Parpol sah-sah saja menarik simpati rakyat, yang pada saat pemilu nanti akan menjadi konstituen.
Parpol biasanya berusaha memikat pemilih melalui visi, program, dan tokoh yang dikampanyekan bakal memperjuangkan kepentingan publik. Makin banyak meraih simpati massa, suara parpol akan menggunung dan bisa menempatkan lebih banyak wakil di parlemen. Sebegitu berambisinya politisi mendekati konstituen dan mengungkit perolehan suara sampai-sampai kadang diterapkan perilaku-perilaku yang mencederai etika politik. Sebut saja, praktik politik uang, juga kampanye hitam dengan menyebarkan ujaran kebencian.

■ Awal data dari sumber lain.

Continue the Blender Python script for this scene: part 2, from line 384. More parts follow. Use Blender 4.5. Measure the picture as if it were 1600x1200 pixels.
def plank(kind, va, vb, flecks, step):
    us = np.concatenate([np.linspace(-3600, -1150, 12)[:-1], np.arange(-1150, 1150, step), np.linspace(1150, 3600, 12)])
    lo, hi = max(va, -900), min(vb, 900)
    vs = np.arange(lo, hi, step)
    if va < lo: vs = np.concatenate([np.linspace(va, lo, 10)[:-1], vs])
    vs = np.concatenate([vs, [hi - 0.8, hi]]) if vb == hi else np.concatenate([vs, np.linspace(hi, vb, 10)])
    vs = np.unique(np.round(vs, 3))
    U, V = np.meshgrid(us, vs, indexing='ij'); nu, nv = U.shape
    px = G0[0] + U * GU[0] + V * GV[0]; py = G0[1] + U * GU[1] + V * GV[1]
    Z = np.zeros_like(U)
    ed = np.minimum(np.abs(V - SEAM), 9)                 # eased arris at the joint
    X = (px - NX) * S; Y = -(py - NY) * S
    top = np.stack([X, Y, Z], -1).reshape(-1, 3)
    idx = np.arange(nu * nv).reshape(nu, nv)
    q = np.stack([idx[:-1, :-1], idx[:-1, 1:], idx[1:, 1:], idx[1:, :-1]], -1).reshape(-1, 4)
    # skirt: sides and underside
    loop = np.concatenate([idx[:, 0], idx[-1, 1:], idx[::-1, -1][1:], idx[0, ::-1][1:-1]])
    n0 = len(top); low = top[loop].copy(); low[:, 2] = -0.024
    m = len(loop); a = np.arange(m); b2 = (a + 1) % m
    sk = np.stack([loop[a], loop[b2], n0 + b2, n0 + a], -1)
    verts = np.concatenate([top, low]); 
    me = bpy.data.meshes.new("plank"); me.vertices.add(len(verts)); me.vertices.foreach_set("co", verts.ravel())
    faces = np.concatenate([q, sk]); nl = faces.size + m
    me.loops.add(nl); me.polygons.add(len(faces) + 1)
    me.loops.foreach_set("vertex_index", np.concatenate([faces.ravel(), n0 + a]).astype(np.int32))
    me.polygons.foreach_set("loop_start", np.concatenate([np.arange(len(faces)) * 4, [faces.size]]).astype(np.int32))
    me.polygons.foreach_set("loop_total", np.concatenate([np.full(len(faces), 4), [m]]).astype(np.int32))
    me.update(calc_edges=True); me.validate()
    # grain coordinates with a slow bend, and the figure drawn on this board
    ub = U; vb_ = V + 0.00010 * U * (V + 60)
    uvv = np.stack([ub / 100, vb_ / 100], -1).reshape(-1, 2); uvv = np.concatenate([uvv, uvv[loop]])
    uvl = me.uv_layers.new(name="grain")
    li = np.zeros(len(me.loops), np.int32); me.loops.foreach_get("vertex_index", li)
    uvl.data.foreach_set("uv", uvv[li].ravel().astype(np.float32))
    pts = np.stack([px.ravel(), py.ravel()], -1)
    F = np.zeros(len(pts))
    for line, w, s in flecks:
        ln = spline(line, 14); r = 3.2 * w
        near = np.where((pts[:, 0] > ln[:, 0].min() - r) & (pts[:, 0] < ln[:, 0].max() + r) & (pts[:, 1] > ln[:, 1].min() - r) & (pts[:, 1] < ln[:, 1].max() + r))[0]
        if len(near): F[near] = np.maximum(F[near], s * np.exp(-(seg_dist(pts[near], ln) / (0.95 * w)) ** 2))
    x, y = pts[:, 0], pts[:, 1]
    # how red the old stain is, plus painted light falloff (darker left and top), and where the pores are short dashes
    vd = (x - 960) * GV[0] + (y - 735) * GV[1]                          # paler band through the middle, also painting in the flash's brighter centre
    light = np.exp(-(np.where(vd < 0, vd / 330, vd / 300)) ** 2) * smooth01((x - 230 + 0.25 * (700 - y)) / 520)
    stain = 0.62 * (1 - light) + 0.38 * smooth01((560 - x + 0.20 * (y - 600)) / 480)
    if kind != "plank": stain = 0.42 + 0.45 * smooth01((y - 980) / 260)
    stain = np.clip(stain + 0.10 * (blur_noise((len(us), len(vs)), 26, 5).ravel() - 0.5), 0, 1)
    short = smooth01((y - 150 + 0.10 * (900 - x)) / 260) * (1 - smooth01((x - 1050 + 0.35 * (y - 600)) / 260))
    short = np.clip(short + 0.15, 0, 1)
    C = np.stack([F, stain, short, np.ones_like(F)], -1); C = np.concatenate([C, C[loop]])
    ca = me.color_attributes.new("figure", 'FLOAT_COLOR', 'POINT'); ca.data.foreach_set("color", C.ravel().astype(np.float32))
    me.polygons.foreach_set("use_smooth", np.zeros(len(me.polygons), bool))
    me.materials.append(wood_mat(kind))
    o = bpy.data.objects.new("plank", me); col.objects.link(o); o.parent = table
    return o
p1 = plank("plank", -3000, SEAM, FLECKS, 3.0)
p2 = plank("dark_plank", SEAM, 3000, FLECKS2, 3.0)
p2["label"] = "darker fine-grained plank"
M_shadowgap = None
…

Praktik politik uang ibarat memanfaatkan sebagian penduduk Indonesia yang tergolong miskin dan rata-rata kurang berpendidikan. Uang yang dibagikan demi perolehan suara bagaikan penyejuk di tengah kesulitan hidup kaum miskin. Adapun praktik kampanye hitam memanfaatkan warga yang minim literasi sehingga menelan mentah-mentah informasi yang sebenarnya tidak akurat.
Politik sebaiknya diimplementasikan dengan santun dan penuh etika serta berujung pada kepentingan rakyat. Politisi sepatutnya menyadari itu, terlebih mereka memang mendedikasikan hidupnya di dunia politik.
Oleh karena itu, segala upaya dan langkah parpol, termasuk pendekatan-pendekatan menuju koalisi antarparpol, serta upaya meraih simpati publik, seharusnya tak dilandasi kepentingan pribadi atau golongan. Singkat kata, bagi politisi, berpolitiklah demi rakyat.